国内の数少ない備長炭の産地として、これからも良質な備長炭を生み出していって欲しいと願います。
◇◇◇美郷町の取り組み◇◇◇
美郷町備長炭製炭技術保存会を結成(平成26年11月24日)
里山に残る景観と山とともに暮らしてきた先人の暮らしや育まれてきた文化と歴史を顕彰すること、
また、それらの認識を深めると同時に今後の地方創生に資することを目的に、美郷町備長炭製炭技術保存会の備長炭製炭技術を無形文化財に指定し、
その技術の保存と継承、及びエネルギー教育、環境教育の資源としての活用を図ろうとされています。
炭材(アラカシ)の特性
美郷町の木炭材
現在、備長炭の三大産地は、和歌山県(紀州)、高知県(土佐)、そして宮崎県(日向)です。
紀州や土佐では、備長炭を製炭する際、技術面で比較的容易であるウバメガシの原木を用いることで、火の通りが良く熱効率が高い備長炭を製造しています。
しかし、宮崎県ではウバメガシの自生量が少なく、産業として成り立つ規模の自生がないため、美郷町では周囲の山々に豊富に自生する「アラカシ」(ブナ科)を代替材料として使用しています。
アラカシから備長炭をつくるためには高度な製炭技術が必要であるため、美郷町では他の地域の製炭技術を積極的に取り入れながら、自らの製炭技術を確立してきました。
アラカシの特性
アラカシの素材としての優位性は、十分な重さと堅さがあることです。
また、幹が比較的まっすぐであるため、炭窯に搬入しやすく、隙間なく入れられることから生産効率が良いため、備長炭の材として適しています。
植え替える必要がなく、伐採後の切り株から新たに十本ほどのヒコバエ(新芽)が出ます。

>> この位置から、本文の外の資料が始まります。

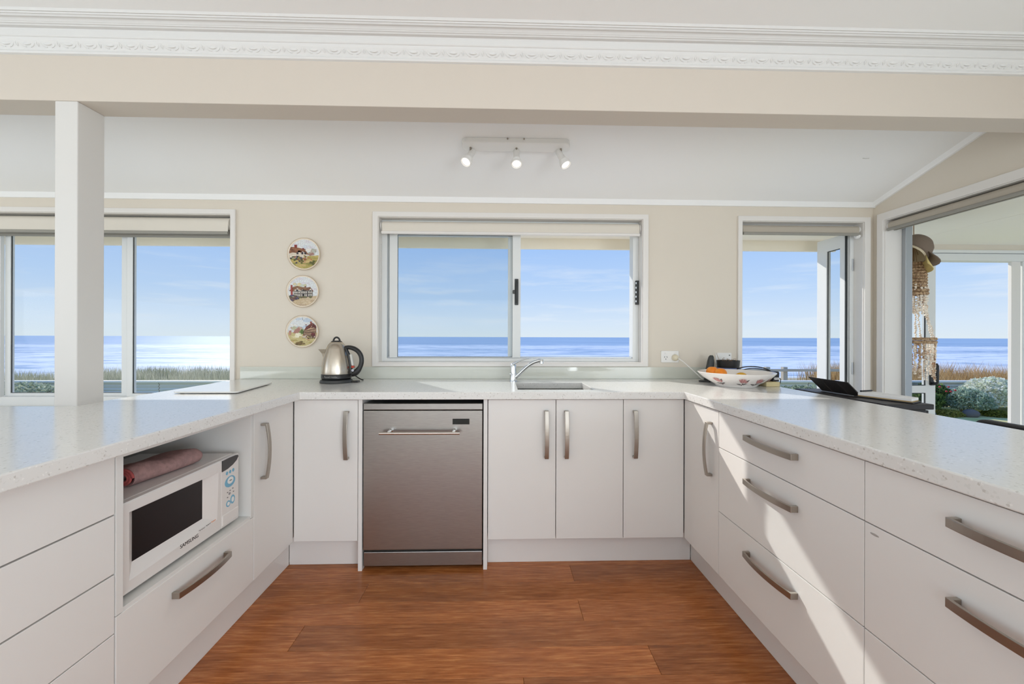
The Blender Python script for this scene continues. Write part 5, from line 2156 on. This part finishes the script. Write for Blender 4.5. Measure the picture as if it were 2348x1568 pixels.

これは、炭材を計画的に安定して調達できること、さらには山林や水資源の保全等の広範囲な地域の環境保護に貢献することを意味しています。
アラカシの炭は、表面のひび割れ等が少なく緻密でなめらかであり、極めて良質です。
燃料として使用するとき、ウバメガシの炭より軟らかく、火のつきが良くて火持ちも良いです。また熱源として並べやすいので、調理にも好都合です。